Despite a decrease in revenue, cost-reduction actions and revisions to store layouts that focus on higher-margin products, as well as the absence of charges totaling $2 million recorded in 2013 related to the 2014 store closures and business realignment that took place earlier this year, are all expected to contribute to substantially improved net income in the fourth quarter of 2014 compared with 2013.
However, these improvements, while positive, are not expected to offset the losses from the first nine months of the year, and as a result, Kitchen Collection still expects to recognize a loss for the 2014 full year.

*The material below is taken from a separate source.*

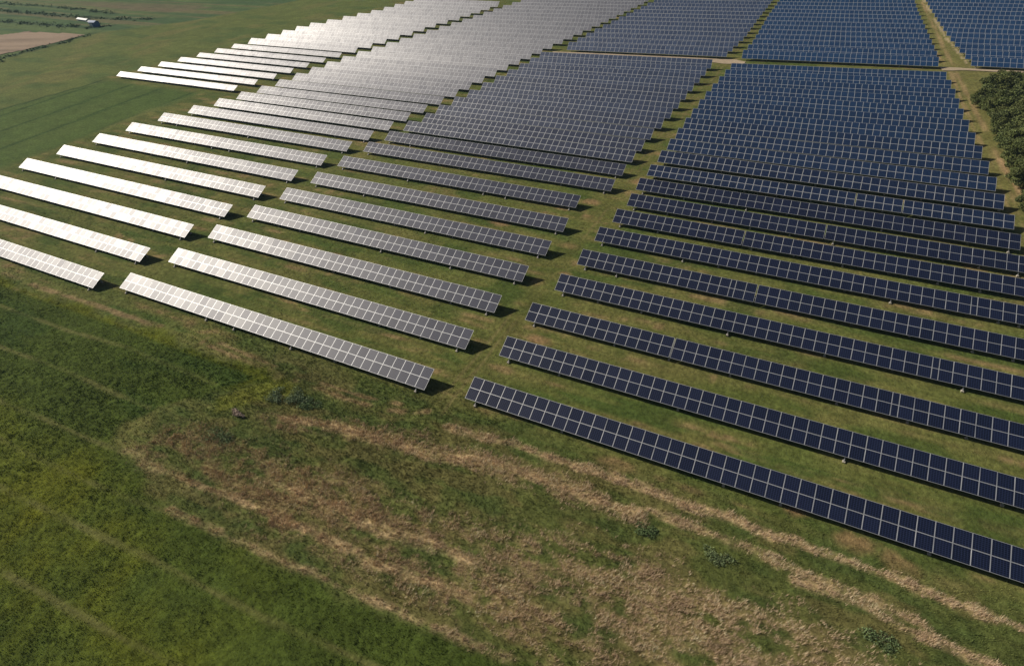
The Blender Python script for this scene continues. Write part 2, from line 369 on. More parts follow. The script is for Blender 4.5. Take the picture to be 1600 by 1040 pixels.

Positive cash flow before financing activities in 2014 is expected to be generated in Kitchen Collection compared with negative cash flow before financing activities in 2013. Cash flow before financing activities is expected to continue to improve in 2015 compared with 2014.
Before I open up the call for questions, I want to note that during the nine months ended September 30, 2014, we repurchased $26.4 million of Class A common stock under our $60 million stock repurchase program. Since the program began in November 2013, we have repurchased approximately 517,600 shares for an aggregate purchase price of $27.4 million.
That concludes my prepared remarks. I will now open up the call for your questions.
Operator
(Operator Instructions).
Christina Kmetko - IR Consultant
While we are waiting for questions, if you don't have an opportunity to ask questions on this call, you can reach me at 440-229-5130.
Operator
At this time, I am showing no questions in queue.
Al Rankin - Chairman, President, CEO
Okay, if there are no questions, I think, Christy, as you indicated, you are available to answer questions either from people listening now or from people that may listen to this recorded material, answer them at a later time. We thank you very much for joining in. I think that concludes the earnings call.
Christina Kmetko - IR Consultant
Thank you.
Operator
Ladies and gentlemen, that concludes today's conference. We thank you for your participation. You may now disconnect. Have a great day.